Trinkgeld in unüblichen Branchen
Die vermeintliche Hilfe der Kartenlesesysteme, die nun auch in Branchen zum Zuge kommen, in denen Trinkgeldgeben bislang unüblich war (beispielsweise in Bäckereien), könne jedoch problematisch sein, betont Hoffmann. "Insgesamt ist die Gefahr groß, dass Kunden durch die Vorgabe von Trinkgeldhöhen zu einem Verhalten verleitet werden, das sie gar nicht wollen. Heißt: Sie sehen die Vorgaben in der akuten Entscheidungssituation zwar vielleicht als entlastend an, ärgern sich aber im Nachhinein, dass sie zu viel Trinkgeld gegeben haben."
Wenn statt beispielsweise 5, 10 und 15 Prozent gleich 10, 15 und 20 Prozent als Optionen im Raum stehen, könne über den aus der Psychologie bekannten "Hang zur Mitte" eine überhöhte Trinkgeldgabe ausgelöst werden. Auch der Decoy Effect (Köder-Effekt) könne zuschlagen. Wird eine Trinkgeldhöhe absichtlich absurd hoch angesetzt, dann wirken die anderen Vorschläge, die eigentlich ebenfalls zu hoch sind, plötzlich angemessen.

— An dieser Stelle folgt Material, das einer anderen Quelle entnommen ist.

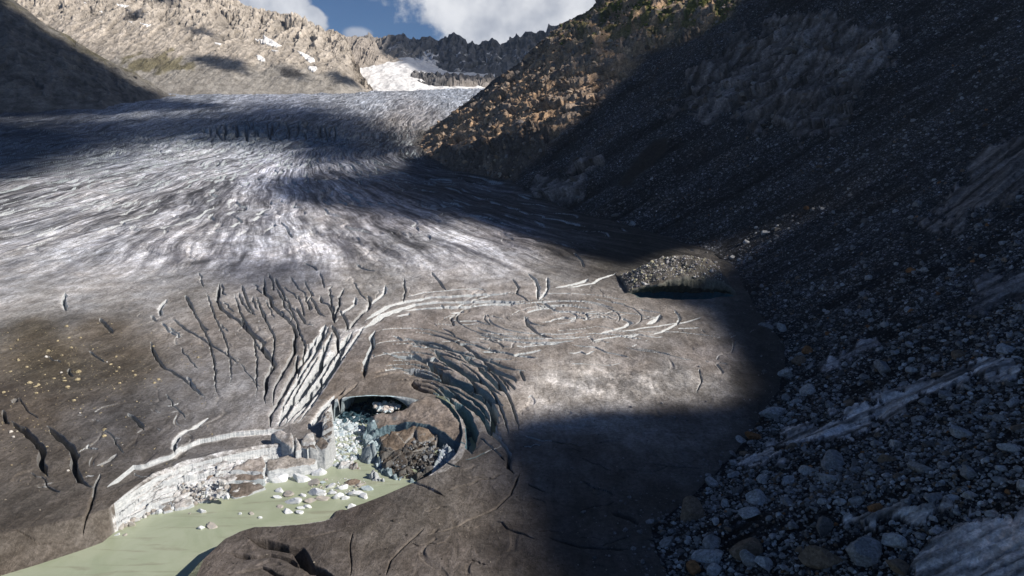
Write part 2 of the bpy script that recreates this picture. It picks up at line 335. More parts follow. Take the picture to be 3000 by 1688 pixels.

Sogenannte Dark Patterns (manipulative Designgestaltungen) nutzen diese Psycho-Effekte (Hang zur Mitte und Köder-Effekt) aus und können Konsumenten täuschen. Suggestive Designs sind sonst etwa im Online-Marketing verbreitet, wenn versucht wird, die Zustimmung von Website-Besuchern für das Setzen von Marketing-Cookies einzuholen.
Die meisten Tip-Probleme rühren aber wohl von der sozialen Norm her, dass über Geld und damit auch die Höhe des Trinkgelds nicht offen gesprochen wird - schon gar nicht, wenn man als Geizhals gelten könnte.